Sarah Osborne, la blonde anglaise qui donne sa personnalité vocale à Allez Allez, déjà fatiguée par la bringue permanente, tombe raide amoureuse de Glenn Gregory, chanteur d’Heaven 17, et plaque tout sans sommation pour retourner en Albion, plus perfide que jamais. Elle propose d’ailleurs à Kris de venir avec Nico en Angleterre en laissant tomber les autres. Plan rejeté. Le groupe vient de voler le show en première partie de Kid Creole (…) à Forest National où, le 7 novembre 1982, 8 000 belges découvrent, une décennie avant dEUS et douze avant Girls In Hawaii, que le rock national a éventuellement l’étoffe des héros. Allez Allez prolonge encore l’aventure avec Jackie, vocaliste black de Detroit, mais la sauce tourne court et le groupe débande complètement en 1984.

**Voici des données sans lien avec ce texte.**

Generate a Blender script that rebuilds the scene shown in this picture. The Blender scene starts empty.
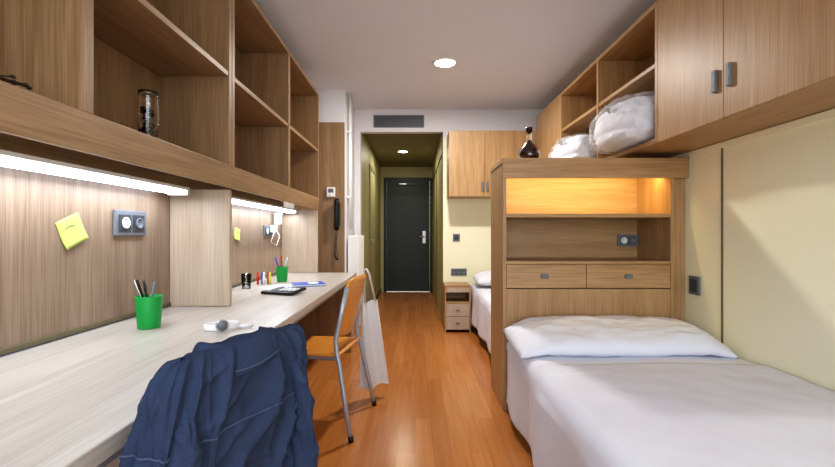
import bpy, bmesh, math, random
from mathutils import Vector, Matrix, noise
random.seed(4)
S=bpy.context.scene
S.view_settings.view_transform='Standard'
try: S.view_settings.look='Medium High Contrast'
except Exception: S.view_settings.look='None'
S.view_settings.exposure=0.0

# ---------------------------------------------------------------- materials
def lin(c):
    o=[]
    for v in c:
        v=v/255.0
        o.append(v/12.92 if v<=0.04045 else ((v+0.055)/1.055)**2.4)
    return (o[0],o[1],o[2],1.0)
def new(name):
    m=bpy.data.materials.new(name); m.use_nodes=True
    nt=m.node_tree; b=nt.nodes['Principled BSDF']
    return m,nt,b
def plain(name,c,rough=.5,metal=0,bump=0,bscale=60,var=.04,spec=.5,trans=0,ior=1.45,emit=None,es=0,coat=0,alpha=1):
    m,nt,b=new(name)
    tc=nt.nodes.new('ShaderNodeTexCoord'); n=nt.nodes.new('ShaderNodeTexNoise')
    n.inputs['Scale'].default_value=bscale; n.inputs['Detail'].default_value=3
    nt.links.new(tc.outputs['Object'],n.inputs['Vector'])
    r=nt.nodes.new('ShaderNodeValToRGB'); L=lin(c)
    r.color_ramp.elements[0].color=tuple(max(0,x*(1-var)) for x in L[:3])+(1,)
    r.color_ramp.elements[1].color=tuple(min(1,x*(1+var)) for x in L[:3])+(1,)
    nt.links.new(n.outputs['Fac'],r.inputs['Fac']); nt.links.new(r.outputs['Color'],b.inputs['Base Color'])
    b.inputs['Roughness'].default_value=rough; b.inputs['Metallic'].default_value=metal
    b.inputs['Specular IOR Level'].default_value=spec
    b.inputs['Transmission Weight'].default_value=trans; b.inputs['IOR'].default_value=ior
    b.inputs['Coat Weight'].default_value=coat; b.inputs['Alpha'].default_value=alpha
    if emit:
        b.inputs['Emission Color'].default_value=lin(emit); b.inputs['Emission Strength'].default_value=es
    if bump:
        bn=nt.nodes.new('ShaderNodeBump'); bn.inputs['Strength'].default_value=bump; bn.inputs['Distance'].default_value=.002
        nt.links.new(n.outputs['Fac'],bn.inputs['Height']); nt.links.new(bn.outputs['Normal'],b.inputs['Normal'])
    return m
def wood(name,c1,c2,axis='Z',rough=.42,fine=.25,coat=0):
    m,nt,b=new(name); N=nt.nodes.new; K=nt.links.new
    tc=N('ShaderNodeTexCoord')
    def mp(a,l):
        k=N('ShaderNodeMapping'); sc=[a,a,a]; sc['XYZ'.index(axis)]=l
        k.inputs['Scale'].default_value=sc; K(tc.outputs['Object'],k.inputs['Vector']); return k
    m1=mp(14,.9); n1=N('ShaderNodeTexNoise'); n1.inputs['Scale'].default_value=1; n1.inputs['Detail'].default_value=5
    n1.inputs['Distortion'].default_value=.6; K(m1.outputs[0],n1.inputs['Vector'])
    m2=mp(170,4); n2=N('ShaderNodeTexNoise'); n2.inputs['Scale'].default_value=1; n2.inputs['Detail'].default_value=3
    K(m2.outputs[0],n2.inputs['Vector'])
    r=N('ShaderNodeValToRGB'); r.color_ramp.elements[0].position=.3; r.color_ramp.elements[1].position=.7
    r.color_ramp.elements[0].color=lin(c2); r.color_ramp.elements[1].color=lin(c1); K(n1.outputs['Fac'],r.inputs['Fac'])
    r2=N('ShaderNodeValToRGB'); r2.color_ramp.elements[0].position=.35; r2.color_ramp.elements[1].position=.6
    g=1-fine; r2.color_ramp.elements[0].color=(g,g*.97,g*.93,1); r2.color_ramp.elements[1].color=(1,1,1,1); K(n2.outputs['Fac'],r2.inputs['Fac'])
    mx=N('ShaderNodeMix'); mx.data_type='RGBA'; mx.blend_type='MULTIPLY'; mx.inputs[0].default_value=1
    K(r.outputs['Color'],mx.inputs[6]); K(r2.outputs['Color'],mx.inputs[7]); K(mx.outputs[2],b.inputs['Base Color'])
    b.inputs['Roughness'].default_value=rough; b.inputs['Coat Weight'].default_value=coat
    bn=N('ShaderNodeBump'); bn.inputs['Strength'].default_value=.08; bn.inputs['Distance'].default_value=.001
    K(n2.outputs['Fac'],bn.inputs['Height']); K(bn.outputs['Normal'],b.inputs['Normal'])
    return m
def floor_mat():
    m,nt,b=new('laminate_floor'); N=nt.nodes.new; K=nt.links.new
    tc=N('ShaderNodeTexCoord'); mp=N('ShaderNodeMapping'); mp.inputs['Rotation'].default_value=(0,0,math.pi/2)
    K(tc.outputs['Object'],mp.inputs['Vector'])
    br=N('ShaderNodeTexBrick'); K(mp.outputs[0],br.inputs['Vector'])
    br.inputs['Color1'].default_value=lin((198,132,72)); br.inputs['Color2'].default_value=lin((184,118,60)); br.inputs['Mortar'].default_value=lin((164,102,52))
    br.inputs['Scale'].default_value=1; br.inputs['Mortar Size'].default_value=.001; br.inputs['Brick Width'].default_value=1.1; br.inputs['Row Height'].default_value=.095
    br.offset=.37
    m2=N('ShaderNodeMapping'); m2.inputs['Scale'].default_value=(22,1.4,22); K(tc.outputs['Object'],m2.inputs['Vector'])
    n=N('ShaderNodeTexNoise'); n.inputs['Scale'].default_value=1.6; n.inputs['Detail'].default_value=6; K(m2.outputs[0],n.inputs['Vector'])
    r=N('ShaderNodeValToRGB'); r.color_ramp.elements[0].color=(.86,.83,.78,1); r.color_ramp.elements[1].color=(1.05,1.05,1.05,1)
    r.color_ramp.elements[0].position=.3; r.color_ramp.elements[1].position=.7
    K(n.outputs['Fac'],r.inputs['Fac'])
    mx=N('ShaderNodeMix'); mx.data_type='RGBA'; mx.blend_type='MULTIPLY'; mx.inputs[0].default_value=1
    K(br.outputs['Color'],mx.inputs[6]); K(r.outputs['Color'],mx.inputs[7]); K(mx.outputs[2],b.inputs['Base Color'])
    b.inputs['Roughness'].default_value=.24
    return m

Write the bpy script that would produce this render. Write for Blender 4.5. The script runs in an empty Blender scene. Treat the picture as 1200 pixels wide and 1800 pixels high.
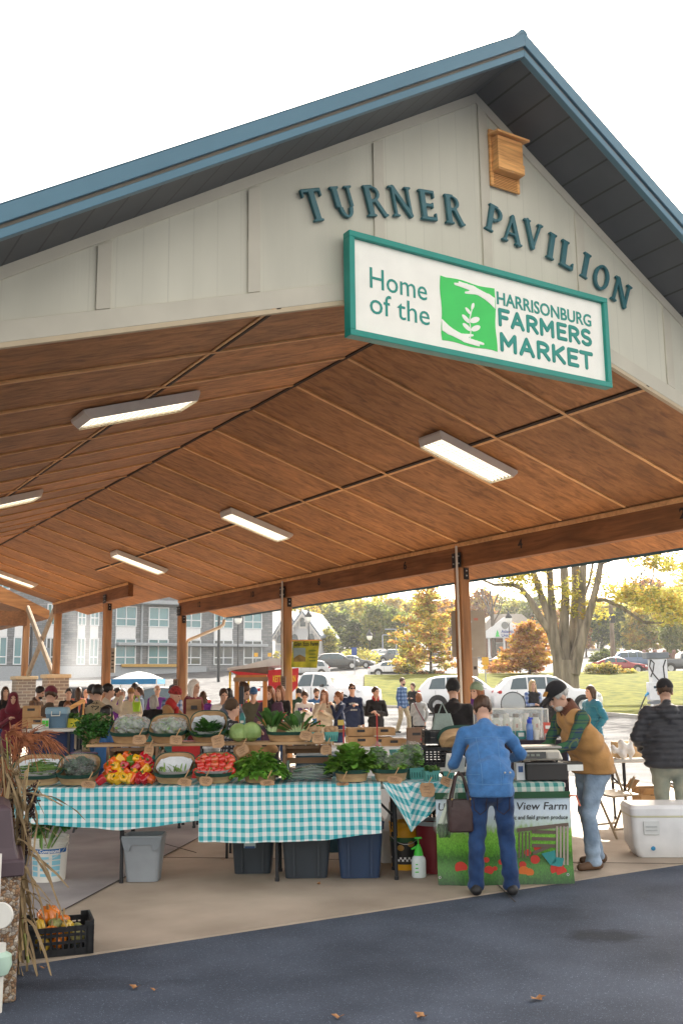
import bpy, bmesh, math, random
import numpy as np
from mathutils import Vector, Matrix, Euler
random.seed(7); RNG = np.random.default_rng(7)
S = bpy.context.scene; COL = S.collection
# ------------------------------------------------------------------ camera
FPX, YAW, PITCH, ROLL, HC = 1738.6, math.radians(31.582), math.radians(9.987), math.radians(-0.71), 1.6
cy, sy, cp, sp = math.cos(YAW), math.sin(YAW), math.cos(PITCH), math.sin(PITCH)
_f = Vector((sy*cp, cy*cp, sp)); _r0 = Vector((cy, -sy, 0)); _u0 = _r0.cross(_f)
_r = _r0*math.cos(ROLL)+_u0*math.sin(ROLL); _u = -_r0*math.sin(ROLL)+_u0*math.cos(ROLL)
cam = bpy.data.cameras.new('camera'); camo = bpy.data.objects.new('camera', cam); COL.objects.link(camo)
cam.sensor_fit = 'VERTICAL'; cam.sensor_height = 36; cam.lens = FPX/1800*36
cam.clip_start = .1; cam.clip_end = 3000
camo.matrix_world = Matrix(((_r.x, _u.x, -_f.x, 0), (_r.y, _u.y, -_f.y, 0), (_r.z, _u.z, -_f.z, HC), (0, 0, 0, 1)))
S.camera = camo
# ------------------------------------------------------------------ light
SUN_EL, SUN_AZ = math.radians(34), math.radians(50)      # azimuth from +Y towards +X
W = bpy.data.worlds.new('World'); S.world = W; W.use_nodes = True
_n = W.node_tree.nodes; _l = W.node_tree.links
_sky = _n.new('ShaderNodeTexSky'); _sky.sky_type = 'NISHITA'; _sky.sun_disc = False
_sky.sun_elevation = SUN_EL; _sky.sun_rotation = SUN_AZ; _sky.dust_density = 2.5; _sky.air_density = 1.0; _sky.ozone_density = 1.0
_bg = _n['Background']; _bg.inputs[1].default_value = 0.15; _hs = _n.new('ShaderNodeHueSaturation'); _hs.inputs['Saturation'].default_value = .35; _l.new(_sky.outputs[0], _hs.inputs['Color']); _mx = _n.new('ShaderNodeMix'); _mx.data_type = 'RGBA'; _mx.blend_type = 'MULTIPLY'; _mx.inputs[0].default_value = 1; _mx.inputs[7].default_value = (1.12, 1.0, .86, 1); _l.new(_hs.outputs[0], _mx.inputs[6]); _l.new(_mx.outputs[2], _bg.inputs[0])
_sun = bpy.data.lights.new('sun', 'SUN'); _sun.energy = 4.6; _sun.angle = math.radians(.6); _sun.color = (1, .93, .82)
_so = bpy.data.objects.new('sun', _sun); COL.objects.link(_so)
SUND = Vector((math.sin(SUN_AZ)*math.cos(SUN_EL), math.cos(SUN_AZ)*math.cos(SUN_EL), math.sin(SUN_EL)))
_so.rotation_euler = (-SUND).to_track_quat('-Z', 'Y').to_euler(); _so.location = (30, 20, 40)
S.view_settings.view_transform = 'Standard'; S.view_settings.look = 'None'
S.view_settings.exposure = 1.9; S.view_settings.gamma = 1
S.cycles.max_bounces = 8; S.cycles.diffuse_bounces = 4; S.cycles.transparent_max_bounces = 12; S.cycles.volume_bounces = 0
S.cycles.use_denoising = True; S.cycles.sample_clamp_indirect = 6
S.cycles.caustics_reflective = False; S.cycles.caustics_refractive = False
# ------------------------------------------------------------------ measuring helpers: a photo pixel and a distance give a place
FWD = Vector((sy, cy, 0)); RGT = Vector((cy, -sy, 0))
CAMROT = -YAW                                             # heading whose local -Y looks at the camera
def ray(px, py):
    return _r*((px-600)/FPX)+_u*((900-py)/FPX)+_f
def P(px, py, D):
    d = ray(px, py); q = d*(D/d.dot(FWD)); q.z += HC; return q
def G(px, py, z=0):
    d = ray(px, py); q = d*((z-HC)/d.z); q.z = z; return q
def at(px, D, z=0):
    k = (px-600)/FPX; b = FWD*D+Vector((0, 0, z-HC))
    u = (k*b.dot(_f)-b.dot(_r))/(RGT.dot(_r)-k*RGT.dot(_f))
    q = FWD*D+RGT*u; q.z = z; return q
def onY(px, py, Y):
    d = ray(px, py); q = d*(Y/d.y); q.z += HC; return q
TZ = [(-60, 0), (30, 0), (42, .3), (54, .42), (62, 1.2), (80, 2.35), (97, 2.45), (109, 3.4), (160, 6), (300, 16), (700, 60)]
def terr(D): return float(np.interp(D, [a for a, b in TZ], [b for a, b in TZ]))
def gt(px, D): return at(px, D, terr(D))
# ------------------------------------------------------------------ tagging
def tag(o, label=None, cat=None, group=None, kind=None):
    if label: o['label'] = label
    if cat: o['category'] = cat
    if group: o['group'] = group
    if kind: o['kind'] = kind
    return o
def thing(name, label, cat, loc=(0, 0, 0), rz=0, group=None):
    o = bpy.data.objects.new(name, None); COL.objects.link(o); o.location = loc; o.rotation_euler = (0, 0, rz)
    o.empty_display_size = .1
    return tag(o, label, cat, group)
def link(name, me, parent=None, loc=(0, 0, 0), rot=(0, 0, 0), scale=None):
    o = bpy.data.objects.new(name, me); COL.objects.link(o); o.location = loc; o.rotation_euler = rot
    if scale is not None: o.scale = scale if hasattr(scale, '__len__') else (scale,)*3
    if parent: o.parent = parent
    return o
def copy_tree(o, parent=None):
    c = o.copy(); COL.objects.link(c); c.parent = parent
    for ch in list(o.children): copy_tree(ch, c)
    return c
# ------------------------------------------------------------------ mesh builder
def rotm(rx=0, ry=0, rz=0): return Euler((rx, ry, rz)).to_matrix()
class MB:
    def __init__(s): s.v = []; s.f = []; s.m = []; s.uv = {}
    def add(s, vs, fs, mi=0):
        b = len(s.v); s.v += [tuple(x) for x in vs]; s.f += [tuple(b+i for i in f) for f in fs]; s.m += [mi]*len(fs); return b
    def box(s, c, d, R=None, mi=0, taper=1.0):
        c = Vector(c); vs = []
        for z in (-1, 1):
            t = taper if z > 0 else 1
            for x, y in ((-1, -1), (1, -1), (1, 1), (-1, 1)):
                q = Vector((x*d[0]/2*t, y*d[1]/2*t, z*d[2]/2)); vs.append(c+(R @ q if R else q))
        s.add(vs, [(3, 2, 1, 0), (4, 5, 6, 7), (0, 1, 5, 4), (1, 2, 6, 5), (2, 3, 7, 6), (3, 0, 4, 7)], mi); return s
    def bar(s, a, b, w, h=None, mi=0, up=(0, 0, 1)):
        a = Vector(a); b = Vector(b); d = (b-a); L = d.length; d.normalize(); up = Vector(up)
        if abs(d.dot(up)) > .98: up = Vector((0, 1, 0))
        x = d.cross(up).normalized(); z = x.cross(d)
        R = Matrix((x, d, z)).transposed(); s.box((a+b)/2, (w, L, h or w), R, mi); return s
    def tube(s, pts, r, n=8, mi=0, cap=True):
        pts = [Vector(p) for p in pts]; rs = r if hasattr(r, '__len__') else [r]*len(pts)
        t0 = (pts[1]-pts[0]).normalized(); nx = t0.orthogonal().normalized(); vs = []; fs = []
        for i, p in enumerate(pts):
            t = (pts[min(i+1, len(pts)-1)]-pts[max(i-1, 0)]).normalized()
            nx = (nx-t*nx.dot(t)); nx = nx.normalized() if nx.length > 1e-6 else t.orthogonal().normalized(); ny = t.cross(nx)
            for k in range(n):
                a = 2*math.pi*k/n; vs.append(p+(nx*math.cos(a)+ny*math.sin(a))*rs[i])
        for i in range(len(pts)-1):
            for k in range(n):
                k2 = (k+1) % n; fs.append((i*n+k, i*n+k2, (i+1)*n+k2, (i+1)*n+k))
        if cap: fs.append(tuple(reversed(range(n)))); fs.append(tuple((len(pts)-1)*n+k for k in range(n)))
        s.add(vs, fs, mi); return s
    def lathe(s, prof, n=24, c=(0, 0, 0), mi=0, R=None, sx=1, sy=1):
        c = Vector(c); vs = []; fs = []; m = len(prof)
        for k in range(n):
            a = 2*math.pi*k/n
            for r, z in prof:
                q = Vector((r*math.cos(a)*sx, r*math.sin(a)*sy, z)); vs.append(c+(R @ q if R else q))
        for k in range(n):
            k2 = (k+1) % n
            for i in range(m-1): fs.append((k*m+i, k2*m+i, k2*m+i+1, k*m+i+1))
        s.add(vs, fs, mi); return s
    def ball(s, c, r, n=10, mi=0, sc=(1, 1, 1), R=None):
        pr = [(max(1e-4, math.sin(math.pi*i/n))*r, -math.cos(math.pi*i/n)*r) for i in range(n+1)]
        b = len(s.v); s.lathe(pr, n*2, (0, 0, 0), mi)
        for i in range(b, len(s.v)):
            q = Vector(s.v[i]); q = Vector((q.x*sc[0], q.y*sc[1], q.z*sc[2])); s.v[i] = tuple(Vector(c)+(R @ q if R else q))
        return s
    def prism(s, poly, y0, y1, mi=0, M=None):
        # polygon in (x,z) pushed from y0 to y1
        n = len(poly); vs = [Vector((x, y0, z)) for x, z in poly]+[Vector((x, y1, z)) for x, z in poly]
        if M: vs = [M @ v for v in vs]
        fs = [tuple(range(n)), tuple(reversed(range(n, 2*n)))]+[(i, i+n, (i+1) % n+n, (i+1) % n) for i in range(n)]
        s.add(vs, fs, mi); return s
    def grid(s, fn, nu, nv, mi=0, uv=None):
        b = len(s.v); vs = [fn(i/nu, j/nv) for j in range(nv+1) for i in range(nu+1)]
        fs = [(j*(nu+1)+i, j*(nu+1)+i+1, (j+1)*(nu+1)+i+1, (j+1)*(nu+1)+i) for j in range(nv) for i in range(nu)]
        s.add(vs, fs, mi)
        if uv:
            for j in range(nv+1):
                for i in range(nu+1): s.uv[b+j*(nu+1)+i] = uv(i/nu, j/nv)
        return s
    def rings(s, rings, mi=0, cap0=True, cap1=True):
        n = len(rings[0]); vs = [p for r in rings for p in r]
        fs = [(i*n+k, i*n+(k+1) % n, (i+1)*n+(k+1) % n, (i+1)*n+k) for i in range(len(rings)-1) for k in range(n)]
        if cap0: fs.append(tuple(reversed(range(n))))
        if cap1: fs.append(tuple((len(rings)-1)*n+k for k in range(n)))
        s.add(vs, fs, mi); return s
    def mesh(s, name, mats, smooth=False, bevel=0, seg=1, fixn=True):
        me = bpy.data.meshes.new(name); me.from_pydata(s.v, [], s.f)
        for m in (mats if isinstance(mats, (list, tuple)) else [mats]): me.materials.append(m)
        if any(s.m): me.polygons.foreach_set('material_index', s.m)
        if s.uv:
            l = me.uv_layers.new(name='UVMap')
            for lp in me.loops: l.data[lp.index].uv = s.uv.get(lp.vertex_index, (0, 0))
        if bevel or fixn:
            bm = bmesh.new(); bm.from_mesh(me)
            if fixn: bmesh.ops.recalc_face_normals(bm, faces=bm.faces)
            if bevel:
                es = [e for e in bm.edges if len(e.link_faces) == 2 and e.calc_face_angle(0) > .6]
                if es: bmesh.ops.bevel(bm, geom=es, offset=bevel, segments=seg, affect='EDGES', profile=.5, clamp_overlap=True)
            bm.to_mesh(me); bm.free()
        if smooth: smooth_mesh(me, 40 if smooth is True else smooth)
        me.update(); return me
    def build(s, name, mats, parent=None, loc=(0, 0, 0), rot=(0, 0, 0), smooth=False, bevel=0, seg=1, fixn=True):
        return link(name, s.mesh(name, mats, smooth, bevel, seg, fixn), parent, loc, rot)
def smooth_mesh(me, deg=40):
    me.polygons.foreach_set('use_smooth', [True]*len(me.polygons))
    try: me.set_sharp_from_angle(angle=math.radians(deg))
    except Exception: pass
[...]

Bond dans le temps: fin août 2016, Marka invite ses anciens comparses à secouer trois décennies de poussière pour deux morceaux lors d’une carte blanche aux Fêtes des Solidarités à Namur. Un an plus tard, sans remettre en cause leurs vies respectives, Marka, Kris, Robbie, Roland et leurs nouveaux complices s’excitent -à juste titre- sur l’intemporalité du turbo funk à la belge. Pour la suite, ils verront, ne voulant pas sacrifier les promesses d’un plaisir qui s’annonce immédiat.

(1) Monsieur Werchter, patron de Live Nation Belgique

• En concert le 22/07 aux Francofolies de Spa, le 12/08 au BSF, le 27/08 aux Solidarités à Namur. Marka a écrit Allez Allez, livre français-flamand, avec Marc Hellinckx, Editions Lamiroy, à paraître le 22/07.